Bally Total Fitness' 9 7/8% notes due 2017 firmed 1½ points on the day, a market source said, ending at 101.5 bid.

Bally announced that that it had obtained an amendment and waiver from the lenders under its $275 million senior secured credit facility that, among other things, extends both time for delivering audited financial statements for the fiscal year ended Dec. 31, 2005, and unaudited financial statements for the quarters ending March 31 and on June 30 of this year.

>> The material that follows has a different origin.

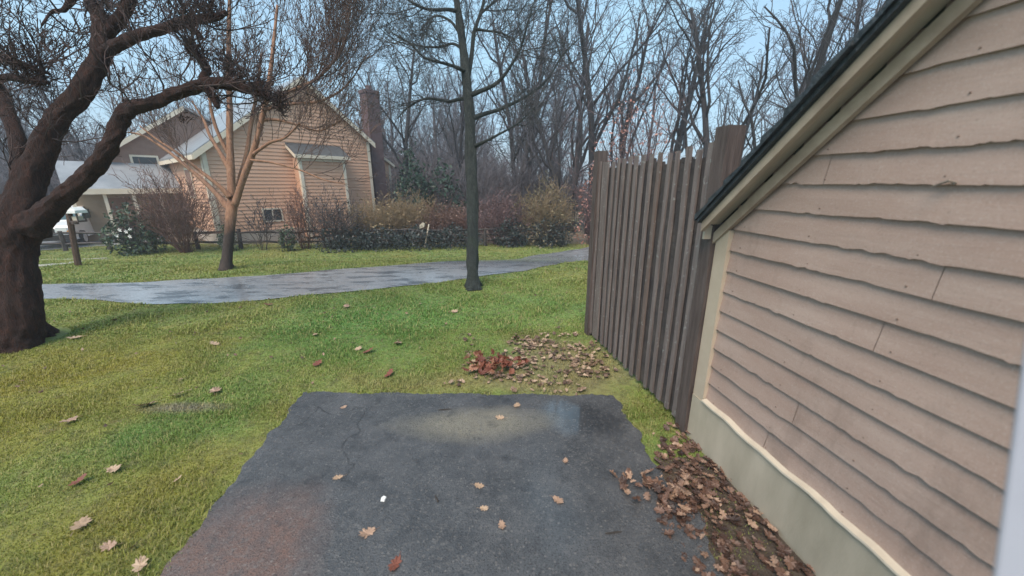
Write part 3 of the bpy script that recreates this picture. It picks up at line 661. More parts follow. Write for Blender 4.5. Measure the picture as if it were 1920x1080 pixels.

The amendments also permit the payment of consent fees to the holders of its 10½% senior notes due 2011 and the 9 7/8% senior subs as part of a previously announced solicitation of consents to proposed indenture changes.

Granite Broadcasting Corp. said in its 10-K annual report to the Securities and Exchange Commission on Friday that it would not be able to make a scheduled $19.744 million interest payment on its bonds due on June 1, absent changes in its operations or capital structure.

However, its 9¾% notes due 2010 were not seen trading around on Friday; earlier in the week, they had been pegged around 93.375 bid.

"We have limited sources of liquidity and no working capital facility or other credit facility and therefore will not be able to service all of our obligations," the New York-based television station ownership group warned. It has hired Houlihan Lokey Howard & Zukin as its financial advisor to assist in the evaluation of strategic options and to advise Granite on available financing and capital restructuring alternatives.

"It doesn't seem like the market is firing on all cylinders," a trader said, noting the difficulty of finding trades going on in some issues. "I don't know if its [because of the] quarter-end, but it seems a little illiquid."